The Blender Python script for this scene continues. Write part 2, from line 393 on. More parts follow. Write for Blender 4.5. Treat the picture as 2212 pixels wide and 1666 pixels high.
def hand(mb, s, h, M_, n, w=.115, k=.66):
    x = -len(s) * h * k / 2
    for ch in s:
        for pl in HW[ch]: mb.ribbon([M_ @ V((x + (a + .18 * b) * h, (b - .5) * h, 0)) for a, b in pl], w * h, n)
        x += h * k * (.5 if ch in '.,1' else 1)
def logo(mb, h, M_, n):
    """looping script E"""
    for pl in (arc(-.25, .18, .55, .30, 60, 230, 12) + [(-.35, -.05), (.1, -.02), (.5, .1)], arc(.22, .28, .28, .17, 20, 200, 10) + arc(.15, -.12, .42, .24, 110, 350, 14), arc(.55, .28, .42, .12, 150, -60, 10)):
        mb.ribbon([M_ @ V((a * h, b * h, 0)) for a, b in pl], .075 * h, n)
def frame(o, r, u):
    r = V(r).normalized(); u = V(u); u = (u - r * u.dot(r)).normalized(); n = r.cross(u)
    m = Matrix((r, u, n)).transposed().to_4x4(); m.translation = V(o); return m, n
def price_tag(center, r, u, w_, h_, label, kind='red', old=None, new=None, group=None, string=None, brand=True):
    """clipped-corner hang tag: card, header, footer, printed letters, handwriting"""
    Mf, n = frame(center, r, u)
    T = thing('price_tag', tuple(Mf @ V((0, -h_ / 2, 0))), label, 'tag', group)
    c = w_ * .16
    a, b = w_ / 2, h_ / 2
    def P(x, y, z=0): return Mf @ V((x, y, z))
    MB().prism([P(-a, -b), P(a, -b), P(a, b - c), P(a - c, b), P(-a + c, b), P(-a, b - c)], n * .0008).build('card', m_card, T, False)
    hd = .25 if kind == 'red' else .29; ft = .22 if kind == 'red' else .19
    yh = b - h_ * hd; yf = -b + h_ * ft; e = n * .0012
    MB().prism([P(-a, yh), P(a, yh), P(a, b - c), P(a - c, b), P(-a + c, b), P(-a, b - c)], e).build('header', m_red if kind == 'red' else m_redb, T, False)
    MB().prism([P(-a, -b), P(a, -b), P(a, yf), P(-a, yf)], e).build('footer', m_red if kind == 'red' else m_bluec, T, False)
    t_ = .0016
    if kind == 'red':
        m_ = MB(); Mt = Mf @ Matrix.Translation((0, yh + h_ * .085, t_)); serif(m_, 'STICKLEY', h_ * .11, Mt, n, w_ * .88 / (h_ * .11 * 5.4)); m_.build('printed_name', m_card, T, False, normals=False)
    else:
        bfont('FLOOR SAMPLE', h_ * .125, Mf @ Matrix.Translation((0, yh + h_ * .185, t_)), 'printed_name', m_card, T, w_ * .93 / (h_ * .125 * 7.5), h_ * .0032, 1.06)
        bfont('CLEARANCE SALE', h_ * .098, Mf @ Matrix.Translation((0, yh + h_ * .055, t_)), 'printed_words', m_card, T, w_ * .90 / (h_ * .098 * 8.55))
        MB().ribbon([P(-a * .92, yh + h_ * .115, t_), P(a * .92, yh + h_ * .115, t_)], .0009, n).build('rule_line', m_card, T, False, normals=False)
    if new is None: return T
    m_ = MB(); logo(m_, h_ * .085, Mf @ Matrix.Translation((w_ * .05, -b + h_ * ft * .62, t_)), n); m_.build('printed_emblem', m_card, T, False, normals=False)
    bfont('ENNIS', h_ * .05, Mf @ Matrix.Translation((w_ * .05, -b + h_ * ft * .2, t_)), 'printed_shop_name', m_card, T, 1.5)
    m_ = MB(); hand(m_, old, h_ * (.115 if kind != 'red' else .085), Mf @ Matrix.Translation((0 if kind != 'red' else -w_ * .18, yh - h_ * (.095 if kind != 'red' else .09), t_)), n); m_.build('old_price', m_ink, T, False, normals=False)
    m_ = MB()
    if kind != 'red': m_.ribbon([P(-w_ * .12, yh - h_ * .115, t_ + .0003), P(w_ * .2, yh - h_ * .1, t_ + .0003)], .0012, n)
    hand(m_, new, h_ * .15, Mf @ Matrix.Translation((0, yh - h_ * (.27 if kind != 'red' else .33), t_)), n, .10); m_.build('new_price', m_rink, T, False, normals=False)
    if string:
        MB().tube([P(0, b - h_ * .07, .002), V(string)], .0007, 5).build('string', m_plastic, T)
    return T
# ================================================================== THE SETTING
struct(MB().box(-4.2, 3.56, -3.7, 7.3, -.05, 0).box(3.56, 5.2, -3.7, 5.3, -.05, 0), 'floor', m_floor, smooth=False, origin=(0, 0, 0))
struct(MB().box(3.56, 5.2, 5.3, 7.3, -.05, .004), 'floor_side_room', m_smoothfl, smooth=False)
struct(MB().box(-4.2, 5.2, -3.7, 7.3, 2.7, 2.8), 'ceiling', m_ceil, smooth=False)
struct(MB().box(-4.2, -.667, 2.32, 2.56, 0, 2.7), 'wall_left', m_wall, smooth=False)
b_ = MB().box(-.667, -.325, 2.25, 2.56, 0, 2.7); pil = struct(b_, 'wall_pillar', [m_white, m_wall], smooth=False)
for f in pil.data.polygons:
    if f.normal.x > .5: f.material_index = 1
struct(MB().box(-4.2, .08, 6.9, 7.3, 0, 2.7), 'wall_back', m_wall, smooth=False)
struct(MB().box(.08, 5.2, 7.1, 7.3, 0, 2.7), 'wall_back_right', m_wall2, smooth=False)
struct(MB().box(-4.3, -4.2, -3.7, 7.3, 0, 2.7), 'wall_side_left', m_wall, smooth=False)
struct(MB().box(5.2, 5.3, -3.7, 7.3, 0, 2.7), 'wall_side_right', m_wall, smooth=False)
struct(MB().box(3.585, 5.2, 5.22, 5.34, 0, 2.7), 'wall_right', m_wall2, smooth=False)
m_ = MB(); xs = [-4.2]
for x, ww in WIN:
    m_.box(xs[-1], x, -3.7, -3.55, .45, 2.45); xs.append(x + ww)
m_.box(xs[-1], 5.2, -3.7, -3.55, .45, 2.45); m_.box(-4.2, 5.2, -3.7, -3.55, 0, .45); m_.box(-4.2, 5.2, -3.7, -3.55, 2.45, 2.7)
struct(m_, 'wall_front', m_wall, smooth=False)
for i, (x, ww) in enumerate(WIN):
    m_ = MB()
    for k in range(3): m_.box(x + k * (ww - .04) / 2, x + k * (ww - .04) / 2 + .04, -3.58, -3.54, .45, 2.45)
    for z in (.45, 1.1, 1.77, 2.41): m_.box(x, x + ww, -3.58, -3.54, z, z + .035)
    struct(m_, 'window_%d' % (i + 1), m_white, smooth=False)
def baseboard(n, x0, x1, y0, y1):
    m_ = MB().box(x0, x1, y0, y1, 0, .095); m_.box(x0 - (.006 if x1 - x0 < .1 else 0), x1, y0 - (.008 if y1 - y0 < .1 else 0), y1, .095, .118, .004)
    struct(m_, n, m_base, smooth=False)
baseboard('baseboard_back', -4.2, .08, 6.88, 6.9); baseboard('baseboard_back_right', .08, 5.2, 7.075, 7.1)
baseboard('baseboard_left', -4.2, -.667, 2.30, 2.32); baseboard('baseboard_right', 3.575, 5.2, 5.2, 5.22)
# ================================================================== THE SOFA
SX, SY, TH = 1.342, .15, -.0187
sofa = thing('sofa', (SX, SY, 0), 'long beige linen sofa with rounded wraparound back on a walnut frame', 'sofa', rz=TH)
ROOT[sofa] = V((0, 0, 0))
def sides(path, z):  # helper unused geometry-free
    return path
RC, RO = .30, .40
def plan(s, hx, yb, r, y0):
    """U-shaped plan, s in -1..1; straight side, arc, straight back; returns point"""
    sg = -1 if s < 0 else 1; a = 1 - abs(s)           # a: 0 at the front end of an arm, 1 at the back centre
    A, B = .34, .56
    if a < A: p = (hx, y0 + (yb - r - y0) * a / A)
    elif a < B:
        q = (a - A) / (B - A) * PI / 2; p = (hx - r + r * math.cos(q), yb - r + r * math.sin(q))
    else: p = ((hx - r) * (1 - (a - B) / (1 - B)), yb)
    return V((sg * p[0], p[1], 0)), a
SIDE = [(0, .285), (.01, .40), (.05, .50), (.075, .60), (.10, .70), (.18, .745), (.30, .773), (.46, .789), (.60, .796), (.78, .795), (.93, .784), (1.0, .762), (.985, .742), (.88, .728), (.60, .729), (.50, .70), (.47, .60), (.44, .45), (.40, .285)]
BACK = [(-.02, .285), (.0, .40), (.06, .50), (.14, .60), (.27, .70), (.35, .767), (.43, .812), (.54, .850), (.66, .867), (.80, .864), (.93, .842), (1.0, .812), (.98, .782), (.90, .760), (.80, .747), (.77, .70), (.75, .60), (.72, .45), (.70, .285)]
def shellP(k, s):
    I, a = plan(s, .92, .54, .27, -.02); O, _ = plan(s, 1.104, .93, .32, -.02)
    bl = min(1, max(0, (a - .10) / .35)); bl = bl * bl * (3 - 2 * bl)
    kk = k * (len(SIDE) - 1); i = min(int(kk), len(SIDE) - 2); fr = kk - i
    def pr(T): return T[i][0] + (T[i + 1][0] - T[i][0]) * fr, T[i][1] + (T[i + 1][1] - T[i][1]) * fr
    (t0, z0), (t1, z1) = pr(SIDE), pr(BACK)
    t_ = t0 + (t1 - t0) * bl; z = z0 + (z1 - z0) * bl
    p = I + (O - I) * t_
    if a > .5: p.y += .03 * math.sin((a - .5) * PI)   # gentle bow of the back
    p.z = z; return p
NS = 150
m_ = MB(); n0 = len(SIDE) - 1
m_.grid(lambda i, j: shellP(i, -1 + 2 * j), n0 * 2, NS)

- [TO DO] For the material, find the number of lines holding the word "script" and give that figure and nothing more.

- [WRITTEN SOLUTION] 2